What is a Retainer?
Retainers have several definitions, including:
- The act, by a client, of engaging a lawyer to provide professional services.
- The document that sets out the terms of engagement between the lawyer and the client for professional services (i.e., a "retainer letter" or "retainer agreement").
- An amount of money paid by the client to the lawyer in order to secure the lawyer's professional services (i.e., a "money retainer").
This Module will focus on the second and third definitions.
While the Code of Conduct does not require that lawyers always have retainer letters in place, using retainer letters is a best practice in almost all retainer arrangements.
General Retainers
Although it is possible to have a General Retainer, they are extremely rare, and you should be cautious about relying on one.
A General Retainer is a sum of money paid to the lawyer by a client, but not for the purpose of performing specific work.
Rule 119.16 of the Rules of the Law Society of Alberta permits a General Retainer to be paid into a lawyer's general account, not a trust account, provided that the client signs a general retainer agreement acknowledging that
- The money is non-refundable and belongs to the firm on receipt.
- The law firm is not obliged either to account for the money or render services with respect to the money.
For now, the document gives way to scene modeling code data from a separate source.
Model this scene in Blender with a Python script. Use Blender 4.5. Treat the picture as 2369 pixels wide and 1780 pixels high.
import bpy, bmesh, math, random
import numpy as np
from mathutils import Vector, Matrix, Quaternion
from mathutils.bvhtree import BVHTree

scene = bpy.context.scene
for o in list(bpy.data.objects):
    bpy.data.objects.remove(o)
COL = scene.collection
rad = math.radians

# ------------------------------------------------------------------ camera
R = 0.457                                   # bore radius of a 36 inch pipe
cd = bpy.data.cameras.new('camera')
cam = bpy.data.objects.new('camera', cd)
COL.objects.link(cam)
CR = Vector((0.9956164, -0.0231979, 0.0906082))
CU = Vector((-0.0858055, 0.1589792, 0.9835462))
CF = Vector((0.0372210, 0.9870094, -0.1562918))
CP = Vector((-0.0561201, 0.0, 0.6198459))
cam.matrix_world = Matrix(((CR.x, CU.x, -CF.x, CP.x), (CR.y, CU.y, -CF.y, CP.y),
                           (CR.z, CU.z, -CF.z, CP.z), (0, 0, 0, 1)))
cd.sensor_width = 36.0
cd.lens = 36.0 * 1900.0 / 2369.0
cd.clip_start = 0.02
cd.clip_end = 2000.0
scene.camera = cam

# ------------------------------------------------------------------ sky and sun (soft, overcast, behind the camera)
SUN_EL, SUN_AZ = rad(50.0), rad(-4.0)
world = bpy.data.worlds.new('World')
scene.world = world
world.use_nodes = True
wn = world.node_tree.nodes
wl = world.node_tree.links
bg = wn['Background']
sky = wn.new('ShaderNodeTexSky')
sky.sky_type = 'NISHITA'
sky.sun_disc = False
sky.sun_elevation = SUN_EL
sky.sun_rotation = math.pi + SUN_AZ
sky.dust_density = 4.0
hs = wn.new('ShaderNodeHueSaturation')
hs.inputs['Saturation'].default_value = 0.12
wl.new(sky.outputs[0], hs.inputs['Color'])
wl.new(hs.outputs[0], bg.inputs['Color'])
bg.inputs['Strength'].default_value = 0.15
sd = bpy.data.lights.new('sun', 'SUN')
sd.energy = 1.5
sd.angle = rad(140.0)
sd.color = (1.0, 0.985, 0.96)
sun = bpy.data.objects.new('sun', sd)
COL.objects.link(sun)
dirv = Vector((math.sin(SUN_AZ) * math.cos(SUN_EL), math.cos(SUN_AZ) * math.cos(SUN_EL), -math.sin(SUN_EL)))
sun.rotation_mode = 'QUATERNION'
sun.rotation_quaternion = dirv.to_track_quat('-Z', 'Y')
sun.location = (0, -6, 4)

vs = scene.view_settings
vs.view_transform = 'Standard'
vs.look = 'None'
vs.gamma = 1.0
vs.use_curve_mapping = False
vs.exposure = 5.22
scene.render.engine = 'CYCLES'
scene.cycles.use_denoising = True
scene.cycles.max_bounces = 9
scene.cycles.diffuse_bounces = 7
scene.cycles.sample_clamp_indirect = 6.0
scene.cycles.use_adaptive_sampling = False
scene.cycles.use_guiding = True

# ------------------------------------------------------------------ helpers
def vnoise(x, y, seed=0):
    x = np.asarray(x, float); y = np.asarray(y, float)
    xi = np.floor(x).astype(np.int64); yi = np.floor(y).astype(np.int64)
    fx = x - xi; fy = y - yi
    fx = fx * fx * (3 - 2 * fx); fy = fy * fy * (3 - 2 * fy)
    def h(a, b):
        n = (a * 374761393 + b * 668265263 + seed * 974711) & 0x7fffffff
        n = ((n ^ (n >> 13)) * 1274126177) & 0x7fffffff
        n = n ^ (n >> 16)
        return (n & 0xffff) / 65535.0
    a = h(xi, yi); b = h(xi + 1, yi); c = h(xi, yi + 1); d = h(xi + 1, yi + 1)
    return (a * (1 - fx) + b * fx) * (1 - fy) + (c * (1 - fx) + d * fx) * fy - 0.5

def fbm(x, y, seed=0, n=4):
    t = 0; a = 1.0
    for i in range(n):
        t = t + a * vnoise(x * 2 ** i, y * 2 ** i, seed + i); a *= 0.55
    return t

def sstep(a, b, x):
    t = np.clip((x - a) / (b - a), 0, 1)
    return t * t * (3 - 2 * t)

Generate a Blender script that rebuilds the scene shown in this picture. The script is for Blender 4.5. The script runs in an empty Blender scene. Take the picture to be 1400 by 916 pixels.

And
- Services may never be rendered in respect of the money.
The law firm is required to retain the client’s written acknowledgment.
As you can see, this is an unusual arrangement that does not reflect the way that lawyers generally deliver legal services and are paid.
Caution: a General Retainer is rife with potential for misunderstandings. (When is the lawyer allowed to draw upon the General Retainer? How much? What work is to be done? How long does it last?) You have the onus of proving that a retainer is a bona fide General Retainer.
If you are considering a General Retainer, you may want to consult with the Practice Advisors to ensure that it is in fact appropriate and that you have adequately addressed the client acknowledgment.
Retainer Letters or Agreements
In general, a Retainer Letter or Retainer Agreement confirms the terms of engagement of your professional services. It sets out the scope of services to be performed, billing matters and your authority to act.
The Rules of Court, Rules 10.5 and 10.6, govern lawyers’ Retainer Agreements. Provisions in a Retainer Agreement that purport to relieve a lawyer of liability or which purport to require the lawyer’s consent to settlement or discontinuance are void.
Lawyers should review the topics covered in the Retainer Letter or Retainer Agreement early in the relationship, preferably at the first meeting. If you decide to accept the client's case, you should send the client both a letter detailing what was discussed at the initial meeting and a separate Retainer Letter setting out the essential terms of the relationship. The Retainer Letter will govern your relationship with the client for the lifetime of the matter. Your preliminary advice, based on your initial understanding of the matter, does not need to be in this document.
You should instruct the client to read the Retainer Letter or Retainer Agreement before signing it, and in some situations, such as a contingency fee arrangement, you should inform the client that he or she has the right to have it reviewed by another lawyer.
If you decide not to accept the matter, you should send a Non-retainer or Non-engagement Letter.
What Purpose Do Retainer Letters Serve?
In most cases, your client will give you a specific retainer for the purpose of performing a specific task. A specific retainer serves a number of valuable purposes:
- A Retainer Letter turns the client's mind to the issue of fees and, specifically, that the services you perform are professional services that require payment. It is essential to discuss fees with clients. You should issue timely and sufficiently detailed bills in order to manage the relationship and manage your client's expectations, get paid and reduce the chance of client complaints.
- It gives you some assurance that at least some payment will be received for the services you perform.
- It sets out what services you will and will not perform.
- It confirms your authority to act on the client's behalf.
- It outlines how your services are to be billed, including frequency of billing, disbursements, tax issues, etc.
- It confirms crucial information that you discussed with the client at the first meeting.
- It lets the potential client know that you are not representing him or her until the retainer letter or agreement is executed and returned to you.
- It provides a mechanism for replenishing a money retainer and alerts the client to the methods by which the lawyer-client relationship may or will be terminated.
- If there is a dispute about matters such as the scope of your services, a Retainer Letter or Retainer Agreement provides valuable evidence about the intended terms of your relationship. It is important to remember that in the absence of a written agreement, uncertainty as to the scope of the retainer will be construed in the client's favour.
- It clarifies who the client is, which can be different from who is paying your fees.
The importance of having a signed Retainer Letter or Retainer Agreement cannot be overstated. A fulsome and explicit Retainer Letter or Retainer Agreement is the first document a Review Officer asks for in the case of a fee dispute. A Retainer Agreement protects both the client and the lawyer in the case of a dispute or litigation. If there is a dispute about what a lawyer was hired to do, in the absence of a Retainer Agreement, a court is more likely to find in favour of the client’s version.
When acting for more than one side to transaction (which should be a rare practice), make sure all parties sign both a Retainer Letter or Retainer Agreement and a written conflict of interest letter which should be kept on the file.